Pero también es verdad que la antinomia arte-ciencia pudo salvarse. Los modelos abundan y ratifican la preeminencia anglosajona y, en menor medida, francesa. La lista es abundante y variada a partir de la segunda mitad del siglo XX. Pueden mencionarse las minuciosas vidas de Joyce y Oscar Wilde por Richard Ellmann; el Proust en dos tomos de George Painter; los monumentales cinco tomos del Henry James de Edel; la popular saga de escritores y estadistas rusos que desplegó Henri Troyat; el rescate de los románticos ingleses por Richard Holmes (quien también ha reflexionado mucho sobre el género); el Montaigne a caballo de Jean Lacouture, también biógrafo de Mauriac y De Gaulle; las reinas que historió Antonia Fraser, de María Estuardo a María Antonieta; el asombroso Keynes de Robert Skidelsky; el Freud de Peter Gay; el gigantesco Hitler de Ian Kershaw; el Franco de Paul Preston; los abordajes de Peter Ackroyd a Dickens, T.S Eliot o Santo Tomás Moro; la extraordinaria camada de biógrafas de habla inglesa (Claire Tomalin, Hilary Spurling, Hermione Lee, Stacy Schiff); el Camus y el Malraux de Olivier Todd, y los enjundiosos y creativos autores de biografías políticas surgidos en los últimos sesenta años en Estados Unidos: David McCullough con Harry Truman y John Adams; Robert Remini con Andrew Jackson; Edmund Morris con los tres tomos sobre Theodore Roosevelt, y Robert Caro, quien trabaja ya en la quinta y última parte de su vida de Lyndon Johnson.

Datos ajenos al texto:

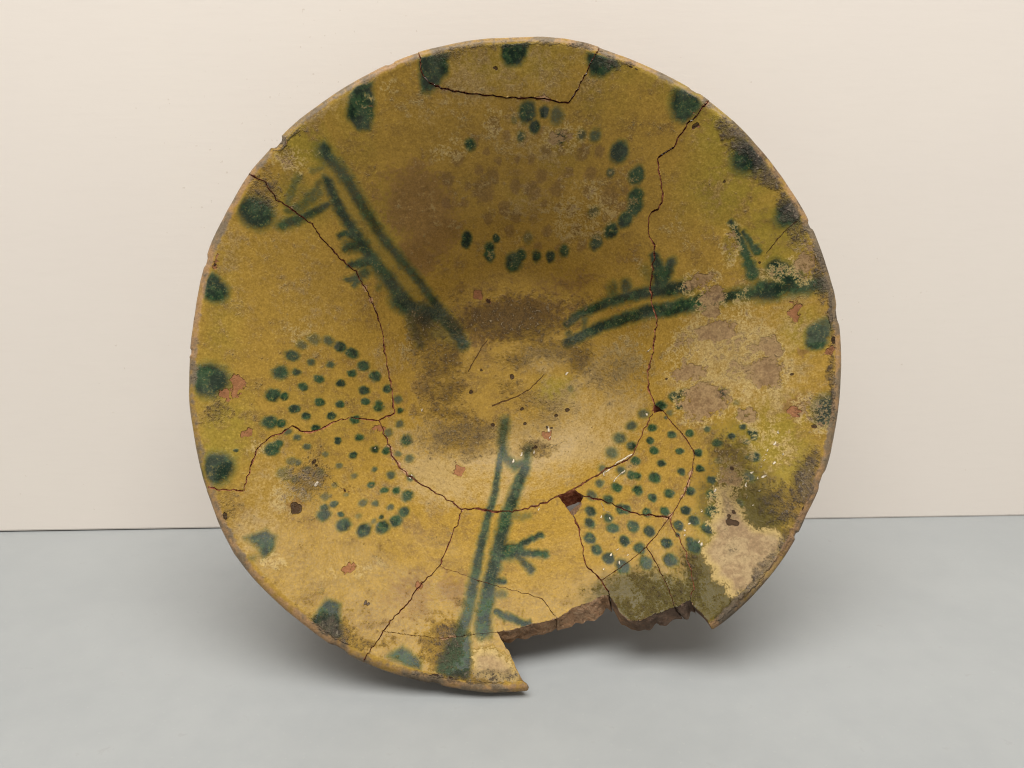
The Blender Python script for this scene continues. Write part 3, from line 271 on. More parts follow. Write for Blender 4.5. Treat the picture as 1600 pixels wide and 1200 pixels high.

Esa obra vasta sobre un político tan eficiente cono inmoral a la que Caro dedicó casi cuarenta años de esforzada tarea, es un prodigio de documentación obsesiva en archivos inabarcables, pero escrita con una sensibilidad literaria que nada tiene que envidiar a la mejor de las novelas. Y vuelve a confirmar que el biógrafo, pese a su tendencia a ser complaciente y a embellecer la historia oficial, aún puede estar a la altura del mandato tantas veces citado del crítico británico Desmond MacCarthy: aquel que lo invita a ser un "artista bajo juramento".